Policies regulating investments in research, development an innovation (RD&I) by heavy Brazilian industries are not integrated and too directed to the development of the internal market, according to speakers at the Brazil Investment Forum.
"We need to put these incentives together and adjust these innovation instruments towards a global focus, so companies look outwards, not inwards. There is a gigantic spraying of resources in this sense," Carlos Pacheco, president of São Paulo state research innovation agency Fapesp, said.
According to Pacheco, the different programs supporting innovation in place "do not talk to each other".
Marcelo Pinto, director of industrial automation firm PPI Multitask, echoed Pacheco' view and called for the development of an industrial policy. He also said innovation policies needed to be "stitched" with one another.
To Telmo Ghiorzi, director of Aker Solutions, the Brazilian oil & gas industry has invested 11bn reais (US$306mn) in research, development an innovation since 2005, when a local law enforcing such investments entered in effect. Aker provides solutions especially for this sector.
The referred law states that 1% of revenues from oil & gas companies must be invested in RD&I, and half of the amount must go to universities.
But Ghiorzi claims the tax has generated few concrete projects.
"It has led to prototypes, pilots, surveys, studies, but not to real innovation. Integration between university and industry is very poor in Brazil," he said.

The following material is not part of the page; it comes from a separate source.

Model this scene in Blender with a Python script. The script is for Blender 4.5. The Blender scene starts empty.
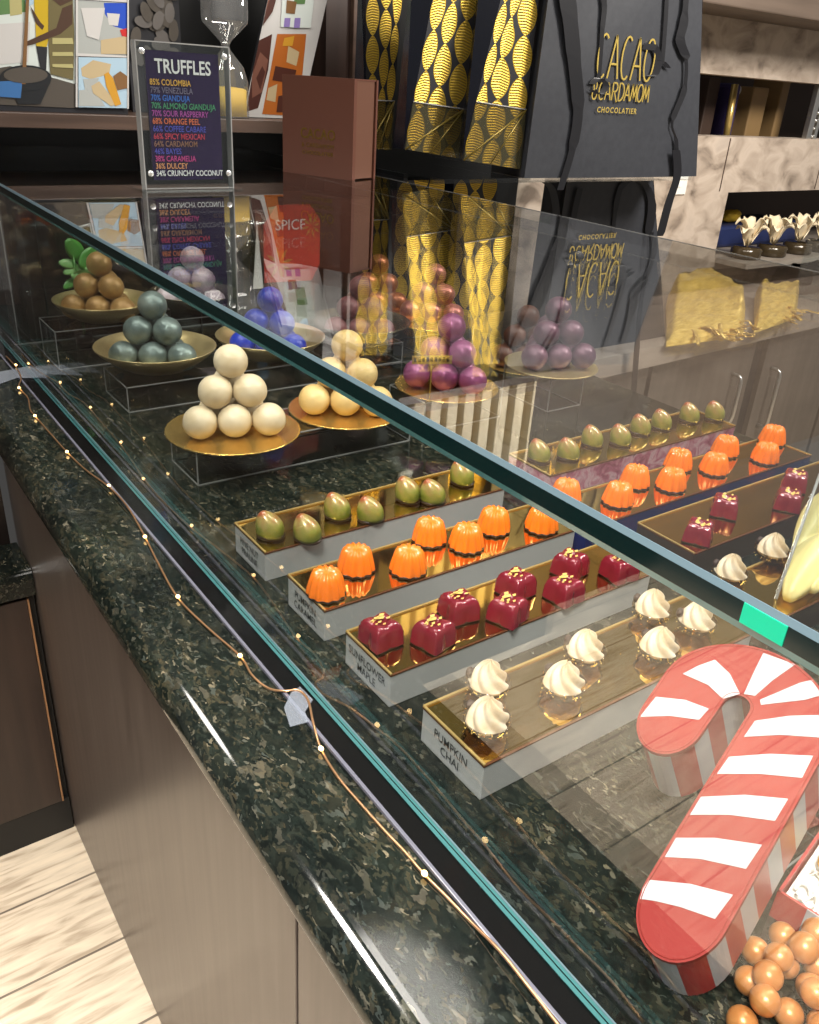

Pacheco and Pinto disagreed on this alleged lack of integration with academia. Pinto mentioned as an example the "good results" generated by the Brazilian research and industrial innovation company Embrapii.
Created in 2013 and financed by the ICT and the education ministries, Embrapii selects research institutions to develop industrial innovation projects in partnership with companies.
The firms receive non-refundable grants and are selected in areas considered to be strategic by the government, such as advanced manufacturing, green chemistry, renewable energy, biotechnology, semiconductors and food technology, among others.